Second, most innovation is not done through raw invention, but by combining technologies – combinational innovation.  The steam engine itself did not single-handedly deliver the world into the first machine age – it took a few decades.  Through combinational innovation during the first machine age, society experienced a drastic boom of technological advancement and economic growth, and it is the same today with the internet.  As advanced as some services are today, at its core the internet is not much more than the networks academics used to share information in the early days.  Simply put, it will take time for innovators to fully deliver on what the internet has paved the way for.  We have not yet reached the point of stagnation – novel products are still coming to market almost daily that can compete with larger, more established market offerings.  As Brynjolfsson writes, “Not only are the new technologies exponential, digital, and combinatorial, but most of the gains are still ahead of us. In the next twenty-four months, the planet will add more computer power than it did in all previous history. Over the next twenty-four years, the increase will likely be over a thousand-fold.”

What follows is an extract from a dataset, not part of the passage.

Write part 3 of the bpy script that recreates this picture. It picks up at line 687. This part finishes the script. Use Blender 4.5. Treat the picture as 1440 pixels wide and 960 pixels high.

For telecommunications companies, big business, or the government to influence what can and cannot be accessed on the internet would be relegating it to the domain of mere entertainment, where sports packages can be bundled and maximum profits can be realized.  But the internet has become so much more than that – it is now an enabler of healthcare services, life/safety equipment, and critical infrastructure -- every day becoming more and more a basic, fundamental requirement of modern life.  For these reasons, it is imperative that lawmakers and industry leaders remain vigilant to ensure that the internet remains open and accessible to all, as a basic utility.



[i] Brynjolfsson, E. (2014). The second machine age: Work, progress, and prosperity in a time of brilliant technologies. New York: W. W. Norton & Company.